Pour conclure, plusieurs autres noms seraient à retenir dans la dramaturgie contemporaine lituanienne : Daiva Čepauskaitė avec ses pièces Les Haricots (2006) - savoureux dialogue d’un vieux couple coincé dans un ascenseur qui se rappelle sa vie et la commente, tout cela mélangé avec les motifs d‘un conte folklorique, et Le Fossé (2011) qui raconte l‘Holocauste à travers le récit de grand-mère Golda à sa petite fille Milda, et où s’entremêlent l‘histoire et la poésie, l‘humour juif.

Gabrielė Labanauskaitė, intéressée surtout par les questions de l’identité féminine, des cultures marginales, se fit connaître par sa pièce Les Lacets rouges (2011).

Quant à Mindaugas Nastaravičius, poète lui aussi, il se distingue par sa maîtrise du dialogue et la dérision sociale ; sa pièce Le Poulailler (2012), traduite en français, a été mise en scène par Bob Dantonel à St.
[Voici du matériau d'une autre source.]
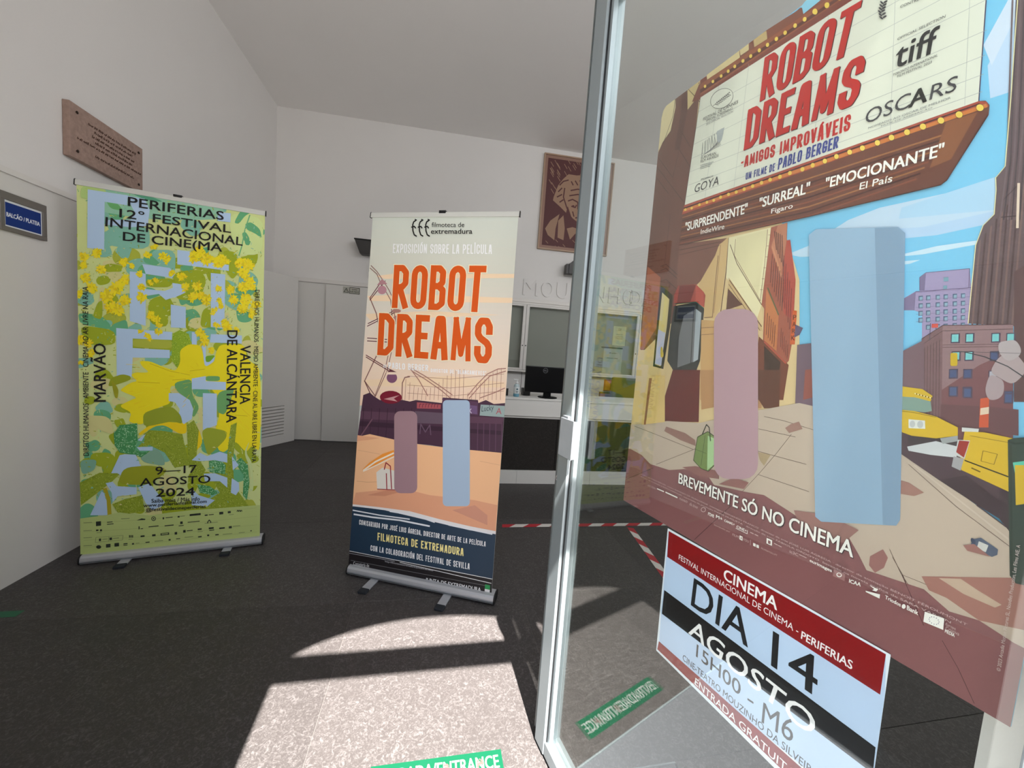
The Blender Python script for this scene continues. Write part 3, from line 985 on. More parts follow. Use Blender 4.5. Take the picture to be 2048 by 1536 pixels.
# sanitiser bottle
sb = empty('sanitiser_bottle', (0.83, 3.80, ZT)); tag(sb, 'clear hand sanitiser pump bottle standing on the desk beside the monitor', 'bottle')
cb = (0.83, 3.80, ZT)
lathe('bottle_body', [(0.026, 0), (0.029, 0.006), (0.029, 0.105), (0.024, 0.122), (0.012, 0.13)], cb, mat('bottle_plastic', (190, 206, 210), 0.2), sb)
lathe('gel', [(0.0292, 0.002), (0.0296, 0.004), (0.0296, 0.03), (0.0292, 0.031)], cb, mat('blue_gel', (98, 150, 170), 0.3), sb)
lathe('label', [(0.0293, 0.035), (0.0297, 0.036), (0.0297, 0.098), (0.0293, 0.099)], cb, mat('bottle_label', (214, 220, 222), 0.5), sb)
lathe('pump_collar', [(0.014, 0.128), (0.014, 0.146), (0.005, 0.148), (0.005, 0.165)], cb, mat('pump_white', (226, 228, 228), 0.4), sb)
box('pump_nozzle', (0.795, 0.842), (3.792, 3.808), (ZT + .165, ZT + .176), mat('pump_white', (226, 228, 228), 0.4), sb, 0.003)
P_ = Print((0.83, 3.7698, 0), X, Z, -Y, np.identity(3), clip=[(-.02, ZT), (.02, ZT), (.02, ZT + .1), (-.02, ZT + .1)])
P_.ell(0, ZT + .078, .009, .009, (70, 100, 110)); P_.rect(-.012, ZT + .052, .012, ZT + .058, (70, 90, 96)); P_.rect(-.01, ZT + .042, .01, ZT + .046, (70, 90, 96))
P_.emit(sb, pm_plain, ('label_print', 'l'))
# dark phone at the desk end
ph = empty('desk_telephone', (0.66, 3.9, ZT)); tag(ph, 'black desk telephone peeping out beside the right edge of the middle banner', 'telephone')
bm = bmesh.new()
add_prism(bm, [(-.09, 0), (.09, 0), (.09, .03), (-.09, .075)], (0.55, 0.755), ((0, 3.93, ZT), Y, Z, X))
from_bm('phone_body', bm, black_m, ph)
bm = bmesh.new(); add_obox(bm, (0.575, 3.93, ZT), X, Y, (-.025, .025), (-.10, .10), (.062, .09), 0.01); from_bm('handset', bm, black_m, ph)

# chair behind the desk
ch = empty('office_chair', (2.62, 4.75, 0)); tag(ch, 'olive green office chair behind the desk, seen through the glass door', 'chair')
ol = mat('olive_fabric', (92, 92, 44), 0.9, noise=0.1, nscale=80)
bm = bmesh.new(); add_obox(bm, (2.56, 4.84, 0), X, Y, (-.20, .20), (-.03, .03), (0.62, 1.085), 0.028, 3); from_bm('backrest', bm, ol, ch)
bm = bmesh.new(); add_obox(bm, (2.56, 4.62, 0), X, Y, (-.22, .22), (-.22, .22), (0.42, 0.48), 0.02, 3); from_bm('seat', bm, ol, ch)
lathe('column', [(0.03, 0.06), (0.03, 0.42)], (2.56, 4.62, 0), black_m, ch, 16)
for k in range(5):
    a = math.radians(90 + 72 * k); v = Vector((math.cos(a), math.sin(a), 0)); w = Vector((-v.y, v.x, 0))
    obox('foot_arm', (2.56, 4.62, 0), v, w, (0.02, 0.27), (-.02, .02), (.05, .075), black_m, ch, 0.005)
    lathe('caster', [(0.02, -.012), (0.024, 0), (0.02, .012)], tuple(Vector((2.56, 4.62, .026)) + v * .25), black_m, ch, 12, w)
obox('back_support', (2.56, 4.84, 0), X, Y, (-.03, .03), (-.05, -.03), (.40, .75), black_m, ch)
obox('back_support', (2.56, 4.84, 0), X, Y, (-.03, .03), (-.2, -.03), (.395, .418), black_m, ch)
# orange leaflets on the wall
for nm, x0, x1, z0, z1, col, lab in (('orange_leaflet', 2.39, 2.56, 0.86, 1.03, (196, 92, 34), 'orange leaflet fixed to the wall under the cabinet, left of the olive chair'), ('brown_leaflet', 2.33, 2.50, 0.74, 0.85, (120, 66, 30), 'brown leaflet strip on the wall below the orange leaflet')):
    t = empty(nm, tuple(bw(x0) + Z * z0)); tag(t, lab, 'leaflet')
    obox('sheet', P0b, bx, bn, (x0, x1), (0.001, 0.004), (z0, z1), mat(nm, col, 0.7), t)
    P_ = bpr(0.0043, [(x0, z0), (x1, z0), (x1, z1), (x0, z1)])
    P_.rect(x0 + .02, z0 + .02, x0 + .09, z1 - .02, (226, 140, 60)); P_.rect(x0 + .1, z0 + .03, x1 - .02, z1 - .05, (90, 46, 24)); P_.emit(t, pm_plain, ('leaflet_print', 'l'))
obox('wall_joint', P0b, bx, bn, (1.192, 1.198), (0.0005, 0.0015), (0.0, 1.06), gap_m, bpy.data.objects['wall_back'])

# ================================================================== barrier tape on the floor
tape_mats = (mat('tape_red', (176, 36, 48), 0.45), mat('tape_white', (214, 210, 204), 0.45))
def tape(p, q, label, w=0.05, seg=0.105):
    p = Vector(p); q = Vector(q); d = (q - p); L = d.length; d.normalize(); n = Vector((-d.y, d.x, 0))
    t = empty('barrier_tape', tuple(p)); tag(t, label, 'tape', 'red and white barrier tape on the floor')
    for c in (0, 1):
        bm = bmesh.new()
        k = 0; s = -0.05
        while s < L:
            if k % 2 == c:
                pts = [(s, -w / 2), (s + seg, -w / 2), (s + seg + 0.06, w / 2), (s + 0.06, w / 2)]
                pts = [(min(max(x, 0), L), y) for x, y in pts]
                if max(x for x, y in pts) - min(x for x, y in pts) > 0.01:
                    vs = [bm.verts.new(p + d * x + n * y + Z * 0.0012) for x, y in pts]
                    bmesh.ops.recalc_face_normals(bm, faces=[bm.faces.new(vs)])
            s += seg; k += 1
        for f in bm.faces:
            if f.normal.z < 0: f.normal_flip()
        from_bm(('red_stripes', 'white_stripes')[c], bm, tape_mats[c], t)
tape((0.571, 2.79, 0), (3.2, 2.745, 0), 'red and white tape strip running straight across the floor before the desk')
tape((1.60, 2.72, 0), (1.36, 1.35, 0), 'red and white tape strip running from the cross strip towards the glass door')

# floor strip ENTRADA/ENTRANCE
green = (3, 70, 46)
es = empty('entrance_floor_strip', (0.08, 1.115, 0)); tag(es, 'green entrance floor sticker with worn white letters, inside the open door', 'floor sticker')
box('sticker_film', (-0.123, 0.289), (1.082, 1.154), (0.0003, 0.001), mat('green_film', green, 0.4), es)
P_ = Print((0, 0, 0.00105), X, Y, Z, np.identity(3), clip=[(-.123, 1.082), (.289, 1.082), (.289, 1.154), (-.123, 1.154)])
P_.text('ENTRADA/ENTRANCE', (-.108, 1.098), (.276, 1.098), (-.108, 1.138), (120, 124, 121), 0.03)
for xx_, r_ in ((.112, .011), (.215, .012)):
    rr = random.Random(int(xx_ * 1000)); P_.next()
    for k in range(16):
        a = rr.uniform(0, 6.28); q = rr.uniform(0, r_)
        c = (xx_ + q * math.cos(a), 1.118 + 1.4 * q * math.sin(a)); e = rr.uniform(.002, .005)
        P_.poly([(c[0] + e * math.cos(t + k), c[1] + e * math.sin(t + k)) for t in (0, 1.3, 2.6, 3.9, 5.2)], (84, 70, 66))
P_.emit(es, pm_plain, ('worn_patches', 'sticker_lettering'))
es2 = empty('edge_floor_strip', (-1.86, 2.02, 0)); tag(es2, 'dark green floor sticker at the foot of the left wall', 'floor sticker')
box('sticker_film', (-1.982, -1.745), (1.998, 2.04), (0.0003, 0.001), mat('green_film_dull', (20, 98, 66), 0.5), es2)

# ================================================================== open glass door
GP = Vector((0.4377, 1.1451, 0)); gd = Vector((0.1942, -0.981, 0)).normalized(); gn = Vector((0.981, 0.1942, 0)).normalized()
dr = empty('glass_door', tuple(GP)); tag(dr, 'open aluminium framed glass door carrying the big film poster', 'door')
def dbox(name, rs, rn, rz, m, parent=dr, bevel=0.0):
    return obox(name, GP, gd, gn, rs, rn, rz, m, parent, bevel)
bm = bmesh.new()
add_obox(bm, GP, gd, gn, (-0.074, -0.036), (-0.002, 0.036), (0.012, 2.41), 0.002, 1)
add_obox(bm, GP, gd, gn, (-0.068, -0.060), (-0.006, 0.0), (0.012, 2.41), 0.001, 1)
add_obox(bm, GP, gd, gn, (-0.050, -0.046), (-0.005, 0.0), (0.012, 2.41), 0.001, 1)
from_bm('edge_profile', bm, alud_m, dr)
bm = bmesh.new()
add_prism(bm, [(-0.036, -0.012), (-0.026, -0.024), (0.030, -0.024), (0.034, -0.020), (0.034, 0.034), (-0.036, 0.034)], (0.012, 2.41), (GP, gd, gn, Z))
from_bm('closing_stile', bm, alu_m, dr)
dbox('glazing_bead', (0.039, 0.050), (-0.014, 0.0), (0.05, 2.34), alu_m)
dbox('gasket', (0.0342, 0.0385), (-0.017, 0.0), (0.05, 2.34), black_m)
dbox('hinge_stile', (0.915, 0.985), (-0.022, 0.034), (0.012, 2.41), alu_m, bevel=0.002)
dbox('bottom_rail', (0.034, 0.915), (-0.022, 0.034), (0.012, 0.058), alu_m, bevel=0.002)
dbox('top_rail', (0.034, 0.915), (-0.022, 0.034), (2.34, 2.41), alu_m, bevel=0.002)
dbox('glass_pane', (0.034, 0.916), (0.0, 0.006), (0.056, 2.342), glass_m)
# pull plate standing off the stile
hd = dbox('pull_plate', (-0.010, 0.066), (-0.037, -0.0335), (1.010, 1.129), steel_m, bevel=0.0012)
dbox('plate_return', (0.060, 0.066), (-0.0335, -0.024), (1.012, 1.127), steel_m, hd, 0.001)
dbox('plate_spacer', (-0.004, 0.026), (-0.0335, -0.024), (1.100, 1.136), steel_m, hd)
lk = lathe('lock_cylinder', [(0.010, 0), (0.010, 0.004), (0.006, 0.005)], tuple(GP + gd * -0.054 + gn * -0.002 + Z * 0.915), alub_m, dr, 16, -gn)
lathe('keyhole', [(0.003, 0.0), (0.003, 0.0006)], tuple(GP + gd * -0.054 + gn * -0.0071 + Z * 0.915), black2_m, lk, 10, -gn)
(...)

Étienne, et sa pièce la plus récente, La Démocratie, fait actuellement un tabac au théâtre national de Vilnius. Il est intéressant que de plus en plus d‘équipes formées de comédiens et de metteurs en scène créent eux-mêmes la dramaturgie de leurs spectacles en se basant sur leur propre expérience et en puisant dans les contes, drames et les mythes anciens.